Ce délire publicitaire qui le choque fait germer une idée dans son esprit : dériver certains budgets de marketing pour financer des projets environnementaux. C’est ainsi que naît en 2002 sa première entreprise : EcoAd offre à des municipalités de planter des arbres sur leur territoire et de faire financer ces plantations par des commanditaires locaux. En retour, la ville l’autorise à exploiter un système d’affichage directionnel indiquant les lieux d’affaires de ses commanditaires.

«Sans coûts supplémentaires, sans augmentation de taxes, on démultiplie le budget d’embellissement de la ville tout en offrant une visibilité aux commerçants locaux, explique l’entrepreneur. On augmente le capital de sympathie de nos commanditaires, mais le premier à récolter les fruits de cette opération est le citoyen, dont l’environnement est embelli.»

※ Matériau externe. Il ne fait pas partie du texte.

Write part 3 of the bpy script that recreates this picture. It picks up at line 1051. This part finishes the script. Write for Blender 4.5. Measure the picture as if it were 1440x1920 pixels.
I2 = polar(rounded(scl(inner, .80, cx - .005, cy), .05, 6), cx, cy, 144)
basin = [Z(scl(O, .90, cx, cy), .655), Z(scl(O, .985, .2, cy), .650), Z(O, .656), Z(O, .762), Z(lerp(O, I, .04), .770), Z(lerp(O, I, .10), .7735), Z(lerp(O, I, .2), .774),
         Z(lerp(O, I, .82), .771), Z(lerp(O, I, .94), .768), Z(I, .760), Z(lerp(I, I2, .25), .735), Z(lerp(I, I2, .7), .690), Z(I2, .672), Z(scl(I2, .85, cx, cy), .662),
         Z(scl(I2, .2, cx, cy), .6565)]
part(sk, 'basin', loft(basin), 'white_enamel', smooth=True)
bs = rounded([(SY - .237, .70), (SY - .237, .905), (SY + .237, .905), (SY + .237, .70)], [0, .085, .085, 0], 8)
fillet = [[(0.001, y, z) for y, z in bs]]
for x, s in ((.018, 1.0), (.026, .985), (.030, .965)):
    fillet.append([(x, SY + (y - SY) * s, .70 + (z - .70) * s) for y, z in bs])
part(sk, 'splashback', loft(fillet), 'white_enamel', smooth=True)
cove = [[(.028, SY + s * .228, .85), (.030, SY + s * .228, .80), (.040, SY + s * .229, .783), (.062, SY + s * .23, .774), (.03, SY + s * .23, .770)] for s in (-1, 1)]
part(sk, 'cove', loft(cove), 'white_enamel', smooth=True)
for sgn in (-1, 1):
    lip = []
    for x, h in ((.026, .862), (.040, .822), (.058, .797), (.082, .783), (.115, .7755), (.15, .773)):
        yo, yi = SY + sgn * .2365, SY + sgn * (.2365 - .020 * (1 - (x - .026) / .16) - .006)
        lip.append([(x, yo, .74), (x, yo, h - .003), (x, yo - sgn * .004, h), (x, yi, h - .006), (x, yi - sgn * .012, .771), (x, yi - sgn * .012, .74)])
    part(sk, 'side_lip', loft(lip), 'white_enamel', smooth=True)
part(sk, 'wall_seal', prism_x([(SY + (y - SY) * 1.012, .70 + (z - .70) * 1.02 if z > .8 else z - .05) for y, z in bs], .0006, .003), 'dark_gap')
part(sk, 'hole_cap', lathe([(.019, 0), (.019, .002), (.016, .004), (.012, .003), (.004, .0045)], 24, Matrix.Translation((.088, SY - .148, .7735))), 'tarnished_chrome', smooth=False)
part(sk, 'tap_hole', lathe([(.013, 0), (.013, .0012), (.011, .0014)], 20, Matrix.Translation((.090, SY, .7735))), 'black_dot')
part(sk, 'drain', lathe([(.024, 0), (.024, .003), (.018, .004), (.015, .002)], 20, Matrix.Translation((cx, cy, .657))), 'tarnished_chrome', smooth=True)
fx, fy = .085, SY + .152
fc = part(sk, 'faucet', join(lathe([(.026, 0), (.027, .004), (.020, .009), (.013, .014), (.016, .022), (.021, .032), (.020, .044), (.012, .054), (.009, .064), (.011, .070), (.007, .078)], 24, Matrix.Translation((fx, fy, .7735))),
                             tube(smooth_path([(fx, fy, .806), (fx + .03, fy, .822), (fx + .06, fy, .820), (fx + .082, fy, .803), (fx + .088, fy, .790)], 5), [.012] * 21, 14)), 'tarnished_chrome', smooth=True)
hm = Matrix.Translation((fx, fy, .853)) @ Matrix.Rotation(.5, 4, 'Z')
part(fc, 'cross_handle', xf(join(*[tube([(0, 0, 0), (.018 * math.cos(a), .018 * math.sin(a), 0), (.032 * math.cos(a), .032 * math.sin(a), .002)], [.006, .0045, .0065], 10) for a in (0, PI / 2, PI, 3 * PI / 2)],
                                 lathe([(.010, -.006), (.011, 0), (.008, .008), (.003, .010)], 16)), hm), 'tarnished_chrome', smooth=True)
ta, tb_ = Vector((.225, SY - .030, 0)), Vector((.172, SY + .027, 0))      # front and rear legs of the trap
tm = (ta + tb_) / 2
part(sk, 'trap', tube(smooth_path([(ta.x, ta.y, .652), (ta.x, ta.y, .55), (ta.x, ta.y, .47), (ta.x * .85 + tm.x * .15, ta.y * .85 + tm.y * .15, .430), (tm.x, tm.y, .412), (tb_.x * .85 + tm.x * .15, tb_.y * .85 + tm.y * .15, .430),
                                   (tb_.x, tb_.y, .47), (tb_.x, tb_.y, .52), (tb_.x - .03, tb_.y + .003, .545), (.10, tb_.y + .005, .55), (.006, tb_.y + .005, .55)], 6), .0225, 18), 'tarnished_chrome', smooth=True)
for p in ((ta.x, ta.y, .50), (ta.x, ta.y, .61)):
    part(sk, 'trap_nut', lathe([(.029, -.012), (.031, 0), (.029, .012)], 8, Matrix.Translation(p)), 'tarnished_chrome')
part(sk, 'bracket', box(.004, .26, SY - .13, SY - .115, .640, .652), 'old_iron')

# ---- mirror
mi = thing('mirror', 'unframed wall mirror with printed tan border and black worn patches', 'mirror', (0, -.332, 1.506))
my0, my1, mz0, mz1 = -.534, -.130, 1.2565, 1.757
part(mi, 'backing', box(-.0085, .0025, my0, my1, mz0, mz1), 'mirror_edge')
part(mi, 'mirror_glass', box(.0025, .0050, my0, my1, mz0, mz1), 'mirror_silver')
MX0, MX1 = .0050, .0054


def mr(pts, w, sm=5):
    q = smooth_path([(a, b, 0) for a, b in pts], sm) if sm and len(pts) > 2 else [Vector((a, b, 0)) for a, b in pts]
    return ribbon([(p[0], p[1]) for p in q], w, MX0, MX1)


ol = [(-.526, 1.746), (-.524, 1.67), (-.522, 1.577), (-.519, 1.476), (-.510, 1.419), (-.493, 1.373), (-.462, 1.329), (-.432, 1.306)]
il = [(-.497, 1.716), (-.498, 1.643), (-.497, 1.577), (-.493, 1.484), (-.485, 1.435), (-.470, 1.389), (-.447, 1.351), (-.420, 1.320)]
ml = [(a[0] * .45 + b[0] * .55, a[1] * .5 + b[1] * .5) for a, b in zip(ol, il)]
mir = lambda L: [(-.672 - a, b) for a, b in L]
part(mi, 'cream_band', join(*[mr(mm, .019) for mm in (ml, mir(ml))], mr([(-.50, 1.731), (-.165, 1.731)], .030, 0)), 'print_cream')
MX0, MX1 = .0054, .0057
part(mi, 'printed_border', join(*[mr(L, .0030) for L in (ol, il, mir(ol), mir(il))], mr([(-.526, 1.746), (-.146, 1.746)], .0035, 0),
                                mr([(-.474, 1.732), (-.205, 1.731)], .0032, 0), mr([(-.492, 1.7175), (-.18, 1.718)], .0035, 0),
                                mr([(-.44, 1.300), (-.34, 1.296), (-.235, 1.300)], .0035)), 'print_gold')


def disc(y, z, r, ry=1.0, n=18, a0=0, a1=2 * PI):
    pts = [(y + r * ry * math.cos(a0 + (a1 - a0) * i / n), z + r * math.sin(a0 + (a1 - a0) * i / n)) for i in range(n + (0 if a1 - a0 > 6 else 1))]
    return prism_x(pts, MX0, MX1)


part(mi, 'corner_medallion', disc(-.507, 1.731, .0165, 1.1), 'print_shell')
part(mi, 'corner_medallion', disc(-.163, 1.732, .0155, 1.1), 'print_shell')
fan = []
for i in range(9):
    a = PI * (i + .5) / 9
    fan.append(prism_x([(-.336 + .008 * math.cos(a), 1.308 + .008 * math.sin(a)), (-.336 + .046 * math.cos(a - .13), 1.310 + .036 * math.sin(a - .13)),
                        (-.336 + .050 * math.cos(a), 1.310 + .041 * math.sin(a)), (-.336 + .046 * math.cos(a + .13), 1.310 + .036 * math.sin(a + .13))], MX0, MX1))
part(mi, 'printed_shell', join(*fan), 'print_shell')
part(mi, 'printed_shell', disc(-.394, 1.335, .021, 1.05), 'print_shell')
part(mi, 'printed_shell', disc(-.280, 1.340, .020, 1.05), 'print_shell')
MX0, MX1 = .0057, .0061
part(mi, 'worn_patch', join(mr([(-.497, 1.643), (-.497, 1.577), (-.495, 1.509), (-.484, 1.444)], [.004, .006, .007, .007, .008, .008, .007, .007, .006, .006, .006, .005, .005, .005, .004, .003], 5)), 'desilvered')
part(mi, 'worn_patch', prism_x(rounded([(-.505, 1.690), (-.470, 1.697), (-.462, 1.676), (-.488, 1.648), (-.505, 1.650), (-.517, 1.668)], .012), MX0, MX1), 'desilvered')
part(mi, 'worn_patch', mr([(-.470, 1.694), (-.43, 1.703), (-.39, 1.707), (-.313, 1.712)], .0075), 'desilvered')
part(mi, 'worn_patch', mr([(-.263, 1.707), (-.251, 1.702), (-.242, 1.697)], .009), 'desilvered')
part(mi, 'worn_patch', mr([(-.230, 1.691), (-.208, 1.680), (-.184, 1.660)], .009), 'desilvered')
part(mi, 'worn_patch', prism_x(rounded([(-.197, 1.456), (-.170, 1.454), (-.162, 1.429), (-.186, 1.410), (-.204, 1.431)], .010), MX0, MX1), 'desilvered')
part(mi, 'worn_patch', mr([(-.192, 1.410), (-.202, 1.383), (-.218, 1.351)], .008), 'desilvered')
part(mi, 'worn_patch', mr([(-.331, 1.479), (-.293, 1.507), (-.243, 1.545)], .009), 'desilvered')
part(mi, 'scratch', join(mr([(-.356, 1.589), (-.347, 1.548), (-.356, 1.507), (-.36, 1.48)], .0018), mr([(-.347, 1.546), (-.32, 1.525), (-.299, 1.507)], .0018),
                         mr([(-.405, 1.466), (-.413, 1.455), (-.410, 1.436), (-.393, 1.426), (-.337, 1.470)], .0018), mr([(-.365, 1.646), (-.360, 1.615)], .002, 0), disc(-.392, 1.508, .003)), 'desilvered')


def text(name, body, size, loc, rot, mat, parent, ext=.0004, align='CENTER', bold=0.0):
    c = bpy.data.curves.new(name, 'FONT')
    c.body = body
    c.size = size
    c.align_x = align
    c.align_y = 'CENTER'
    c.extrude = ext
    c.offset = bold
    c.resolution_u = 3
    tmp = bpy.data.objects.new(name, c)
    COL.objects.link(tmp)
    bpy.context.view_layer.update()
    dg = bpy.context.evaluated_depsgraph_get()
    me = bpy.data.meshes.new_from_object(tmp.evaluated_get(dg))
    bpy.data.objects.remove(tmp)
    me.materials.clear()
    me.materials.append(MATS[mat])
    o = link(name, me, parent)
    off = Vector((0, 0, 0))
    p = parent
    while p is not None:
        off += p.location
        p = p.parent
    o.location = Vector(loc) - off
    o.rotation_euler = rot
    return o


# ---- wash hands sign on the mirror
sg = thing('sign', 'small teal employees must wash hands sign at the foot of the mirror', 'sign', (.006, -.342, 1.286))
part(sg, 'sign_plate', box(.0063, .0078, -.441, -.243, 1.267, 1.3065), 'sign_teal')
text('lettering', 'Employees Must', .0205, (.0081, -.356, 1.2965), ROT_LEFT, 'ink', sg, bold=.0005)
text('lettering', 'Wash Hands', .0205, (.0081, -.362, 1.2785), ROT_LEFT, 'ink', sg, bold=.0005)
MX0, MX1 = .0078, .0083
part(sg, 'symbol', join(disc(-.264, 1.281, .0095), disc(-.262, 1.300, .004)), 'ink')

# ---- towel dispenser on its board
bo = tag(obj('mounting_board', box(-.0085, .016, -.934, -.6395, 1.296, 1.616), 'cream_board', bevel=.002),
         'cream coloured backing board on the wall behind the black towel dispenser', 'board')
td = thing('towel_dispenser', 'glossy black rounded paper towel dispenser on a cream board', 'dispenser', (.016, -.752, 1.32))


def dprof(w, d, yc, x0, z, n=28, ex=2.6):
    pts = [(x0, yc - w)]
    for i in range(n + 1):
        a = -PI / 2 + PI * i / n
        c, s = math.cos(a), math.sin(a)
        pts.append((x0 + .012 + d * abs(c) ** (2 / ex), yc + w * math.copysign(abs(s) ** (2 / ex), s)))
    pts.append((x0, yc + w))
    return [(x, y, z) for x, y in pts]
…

Planter des arbres devient vite une manie pour Sébastien Léonard. Jean Coutu, les rôtisseries St-Hubert, Botanix, la Banque Nationale et de nombreux autres commanditaires financent l’opération dans plusieurs municipalités à travers le Québec. Dans tous les cas, des critères rigoureux sont respectés : le choix des essences – frênes, érables, noyers, pins, épinettes – est fait en fonction de la région, les arbres sont soigneusement entretenus, sans utilisation de pesticides, et ceux qui meurent sont remplacés. Quant aux panneaux de signalisation des commanditaires, ils sont conçus avec des matériaux non réfléchissants, de manière à s’intégrer au tissu urbain.

Les arbres qui poussent le long des boulevards ou dans les parcs ne font pas qu’embellir et rafraîchir l’environnement des citadins : ils présentent aussi l’avantage d’absorber de grandes quantités de gaz à effet de serre. Or, de plus en plus d’entreprises et même d’individus sont prêts à payer pour acheter des crédits permettant de compenser leurs émissions de GES. Rapidement, l’idée de ZÉROCO2 s’impose.

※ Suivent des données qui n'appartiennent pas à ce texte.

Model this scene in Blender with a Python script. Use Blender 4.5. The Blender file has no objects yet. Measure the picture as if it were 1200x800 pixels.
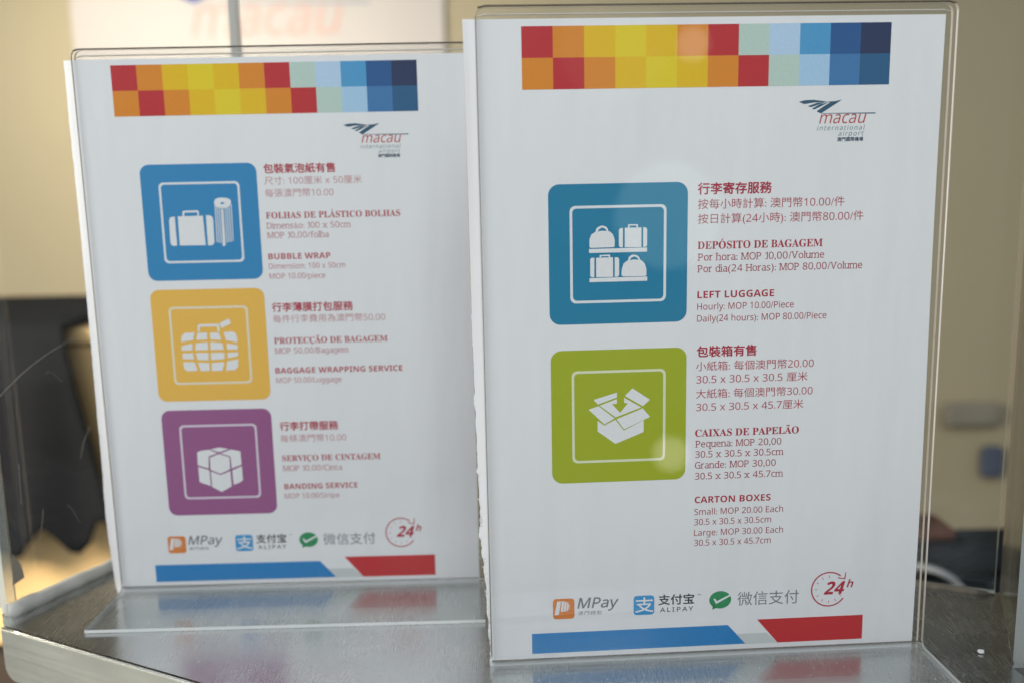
import bpy, bmesh, math, random
from mathutils import Vector, Matrix
from mathutils.geometry import tessellate_polygon
random.seed(11)
S = bpy.context.scene
COL = S.collection

# ------------------------------------------------------------------ camera
cd = bpy.data.cameras.new('camera'); cam = bpy.data.objects.new('camera', cd); COL.objects.link(cam)
PITCH, ROLL = 0.1649, -0.0206
F = Vector((0, math.cos(PITCH), -math.sin(PITCH))); U = Vector((0, math.sin(PITCH), math.cos(PITCH))); R = Vector((1, 0, 0))
R2 = R*math.cos(ROLL) + U*math.sin(ROLL); U2 = -R*math.sin(ROLL) + U*math.cos(ROLL)
M = Matrix((R2, U2, -F)).transposed().to_4x4(); M.translation = Vector((0, 0, .2279))
cam.matrix_world = M
cd.sensor_width = 36; cd.lens = 1069.5/1200*36
cd.clip_start = .02; cd.clip_end = 60
cd.dof.use_dof = True; cd.dof.focus_distance = .43; cd.dof.aperture_fstop = 5.0
S.camera = cam
# ------------------------------------------------------------------ world, lamps, exposure
w = bpy.data.worlds.new('World'); S.world = w; w.use_nodes = True
bg = w.node_tree.nodes['Background']; bg.inputs[0].default_value = (.90, .935, 1, 1); bg.inputs[1].default_value = .26
def area(name, loc, target, sx, sy, power, col, spread=math.pi):
    l = bpy.data.lights.new(name, 'AREA'); l.shape = 'RECTANGLE'; l.size = sx; l.size_y = sy; l.energy = power; l.color = col; l.spread = spread
    o = bpy.data.objects.new(name, l); COL.objects.link(o); o.location = loc
    o.rotation_euler = (Vector(target)-Vector(loc)).to_track_quat('-Z', 'Y').to_euler(); return o
def bulb(name, loc, radius, power, col):
    l = bpy.data.lights.new(name, 'POINT'); l.shadow_soft_size = radius; l.energy = power; l.color = col
    o = bpy.data.objects.new(name, l); COL.objects.link(o); o.location = loc; return o
area('hall_ceiling_light', (-.5, -1.5, 1.9), (-.05, .5, .1), 2.8, 1.4, 54, (.925, .975, 1))
area('added_fill_light', (-2.7, -1.3, .1), (-.05, .45, .08), .9, .9, 13, (.95, .97, 1))  # added fill for the lower part of the sheets, no real fixture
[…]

Depuis 2005, l’entreprise propose à ses clients de planter des arbres en échange de crédits de carbone. Grâce à ZÉROCO2, ce sont plus de 75 000 arbres qui ont été plantés par Sébastien Léonard et ses collègues jardiniers, l’équivalent en superficie de plus d’une centaine de terrains de football. «Nous plantons toujours nos arbres en territoire urbain ou péri-urbain, précise le jeune entrepreneur. L’idée que les citoyens puissent profiter de la vue des arbres demeure très importante pour nous. Du même coup, nous minimisons les risques de destruction par feu de forêt et nous diminuons les problèmes de prédation et d’épidémies liés aux grandes monocultures.»

Les clients qui achètent leurs crédits de carbone chez ZÉROCO2 reçoivent un code leur permettant de localiser en ligne l’endroit exact où poussent leurs arbres. Les érables ou les chênes plantés pour compenser leurs émissions ne sont pas une abstraction. Grâce au nouveau site Web de l’entreprise, on peut calculer les émissions de GES associées à un événement, à sa consommation de papier, à l’usage qu’on fait de sa voiture ou même de son scooter! Mais attention, pas possible pour un consommateur pollueur d’acheter des crédits pour compenser les émissions reliées à l’usage d’une grosse cylindrée : «Avant de l’absoudre, nous considérons que ce client devrait songer à changer sa voiture pour un véhicule moins énergivore!» avertit Sébastien Léonard.